Requirements
Would you copy out the whole listing exactly as given?

Available data
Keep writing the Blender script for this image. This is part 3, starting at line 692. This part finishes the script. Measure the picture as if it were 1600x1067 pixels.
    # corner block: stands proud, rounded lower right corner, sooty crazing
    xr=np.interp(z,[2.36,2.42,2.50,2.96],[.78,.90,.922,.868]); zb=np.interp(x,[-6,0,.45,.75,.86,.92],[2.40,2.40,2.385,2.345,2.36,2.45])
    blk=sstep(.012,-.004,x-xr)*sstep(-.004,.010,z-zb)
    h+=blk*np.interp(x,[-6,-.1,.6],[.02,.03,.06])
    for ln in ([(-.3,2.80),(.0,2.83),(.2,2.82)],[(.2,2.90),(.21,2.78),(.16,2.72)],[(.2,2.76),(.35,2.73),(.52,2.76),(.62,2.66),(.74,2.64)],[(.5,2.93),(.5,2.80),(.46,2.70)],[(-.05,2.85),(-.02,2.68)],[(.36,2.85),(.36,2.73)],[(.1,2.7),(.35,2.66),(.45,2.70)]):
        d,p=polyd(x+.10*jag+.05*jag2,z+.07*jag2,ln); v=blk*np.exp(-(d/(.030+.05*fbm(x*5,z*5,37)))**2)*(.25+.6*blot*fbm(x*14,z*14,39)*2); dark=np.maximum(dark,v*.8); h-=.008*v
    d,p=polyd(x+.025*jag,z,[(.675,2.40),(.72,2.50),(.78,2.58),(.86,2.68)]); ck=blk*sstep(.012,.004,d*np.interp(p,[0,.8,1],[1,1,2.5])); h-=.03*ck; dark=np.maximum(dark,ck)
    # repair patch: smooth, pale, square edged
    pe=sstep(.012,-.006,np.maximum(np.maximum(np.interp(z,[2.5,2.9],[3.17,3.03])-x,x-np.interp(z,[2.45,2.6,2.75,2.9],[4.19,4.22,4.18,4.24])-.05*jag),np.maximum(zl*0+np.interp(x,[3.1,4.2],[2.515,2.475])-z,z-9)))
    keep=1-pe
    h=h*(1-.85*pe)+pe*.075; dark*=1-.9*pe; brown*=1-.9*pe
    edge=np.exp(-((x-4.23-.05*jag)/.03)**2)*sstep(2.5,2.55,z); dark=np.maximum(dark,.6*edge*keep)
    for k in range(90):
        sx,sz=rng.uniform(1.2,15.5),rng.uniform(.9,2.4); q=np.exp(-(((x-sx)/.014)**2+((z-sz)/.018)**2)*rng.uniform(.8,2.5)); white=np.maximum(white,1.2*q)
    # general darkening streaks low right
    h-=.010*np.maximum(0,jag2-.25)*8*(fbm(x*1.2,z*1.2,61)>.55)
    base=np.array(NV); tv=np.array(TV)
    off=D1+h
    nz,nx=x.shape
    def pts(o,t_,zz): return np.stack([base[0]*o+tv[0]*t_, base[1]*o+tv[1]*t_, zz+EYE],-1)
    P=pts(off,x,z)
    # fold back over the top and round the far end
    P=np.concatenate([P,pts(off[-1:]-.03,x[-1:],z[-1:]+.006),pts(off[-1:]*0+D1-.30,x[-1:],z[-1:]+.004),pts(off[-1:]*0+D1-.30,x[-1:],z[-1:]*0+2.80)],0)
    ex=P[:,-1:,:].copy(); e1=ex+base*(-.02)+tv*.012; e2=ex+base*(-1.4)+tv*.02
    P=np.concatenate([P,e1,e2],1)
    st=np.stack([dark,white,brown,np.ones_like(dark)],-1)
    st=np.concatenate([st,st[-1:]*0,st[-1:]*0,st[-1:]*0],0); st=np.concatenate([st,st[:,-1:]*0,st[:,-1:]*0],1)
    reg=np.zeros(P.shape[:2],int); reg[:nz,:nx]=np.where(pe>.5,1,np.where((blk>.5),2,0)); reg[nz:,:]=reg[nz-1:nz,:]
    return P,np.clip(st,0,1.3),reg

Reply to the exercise
Keep writing the Blender script for this image. This is part 3, starting at line 692. This part finishes the script. Measure the picture as if it were 1600x1067 pixels.
    # corner block: stands proud, rounded lower right corner, sooty crazing
    xr=np.interp(z,[2.36,2.42,2.50,2.96],[.78,.90,.922,.868]); zb=np.interp(x,[-6,0,.45,.75,.86,.92],[2.40,2.40,2.385,2.345,2.36,2.45])
    blk=sstep(.012,-.004,x-xr)*sstep(-.004,.010,z-zb)
    h+=blk*np.interp(x,[-6,-.1,.6],[.02,.03,.06])
    for ln in ([(-.3,2.80),(.0,2.83),(.2,2.82)],[(.2,2.90),(.21,2.78),(.16,2.72)],[(.2,2.76),(.35,2.73),(.52,2.76),(.62,2.66),(.74,2.64)],[(.5,2.93),(.5,2.80),(.46,2.70)],[(-.05,2.85),(-.02,2.68)],[(.36,2.85),(.36,2.73)],[(.1,2.7),(.35,2.66),(.45,2.70)]):
        d,p=polyd(x+.10*jag+.05*jag2,z+.07*jag2,ln); v=blk*np.exp(-(d/(.030+.05*fbm(x*5,z*5,37)))**2)*(.25+.6*blot*fbm(x*14,z*14,39)*2); dark=np.maximum(dark,v*.8); h-=.008*v
    d,p=polyd(x+.025*jag,z,[(.675,2.40),(.72,2.50),(.78,2.58),(.86,2.68)]); ck=blk*sstep(.012,.004,d*np.interp(p,[0,.8,1],[1,1,2.5])); h-=.03*ck; dark=np.maximum(dark,ck)
    # repair patch: smooth, pale, square edged
    pe=sstep(.012,-.006,np.maximum(np.maximum(np.interp(z,[2.5,2.9],[3.17,3.03])-x,x-np.interp(z,[2.45,2.6,2.75,2.9],[4.19,4.22,4.18,4.24])-.05*jag),np.maximum(zl*0+np.interp(x,[3.1,4.2],[2.515,2.475])-z,z-9)))
    keep=1-pe
    h=h*(1-.85*pe)+pe*.075; dark*=1-.9*pe; brown*=1-.9*pe
    edge=np.exp(-((x-4.23-.05*jag)/.03)**2)*sstep(2.5,2.55,z); dark=np.maximum(dark,.6*edge*keep)
    for k in range(90):
        sx,sz=rng.uniform(1.2,15.5),rng.uniform(.9,2.4); q=np.exp(-(((x-sx)/.014)**2+((z-sz)/.018)**2)*rng.uniform(.8,2.5)); white=np.maximum(white,1.2*q)
    # general darkening streaks low right
    h-=.010*np.maximum(0,jag2-.25)*8*(fbm(x*1.2,z*1.2,61)>.55)
    base=np.array(NV); tv=np.array(TV)
    off=D1+h
    nz,nx=x.shape
    def pts(o,t_,zz): return np.stack([base[0]*o+tv[0]*t_, base[1]*o+tv[1]*t_, zz+EYE],-1)
    P=pts(off,x,z)
    # fold back over the top and round the far end
    P=np.concatenate([P,pts(off[-1:]-.03,x[-1:],z[-1:]+.006),pts(off[-1:]*0+D1-.30,x[-1:],z[-1:]+.004),pts(off[-1:]*0+D1-.30,x[-1:],z[-1:]*0+2.80)],0)
    ex=P[:,-1:,:].copy(); e1=ex+base*(-.02)+tv*.012; e2=ex+base*(-1.4)+tv*.02
    P=np.concatenate([P,e1,e2],1)
    st=np.stack([dark,white,brown,np.ones_like(dark)],-1)
    st=np.concatenate([st,st[-1:]*0,st[-1:]*0,st[-1:]*0],0); st=np.concatenate([st,st[:,-1:]*0,st[:,-1:]*0],1)
    reg=np.zeros(P.shape[:2],int); reg[:nz,:nx]=np.where(pe>.5,1,np.where((blk>.5),2,0)); reg[nz:,:]=reg[nz-1:nz,:]
    return P,np.clip(st,0,1.3),reg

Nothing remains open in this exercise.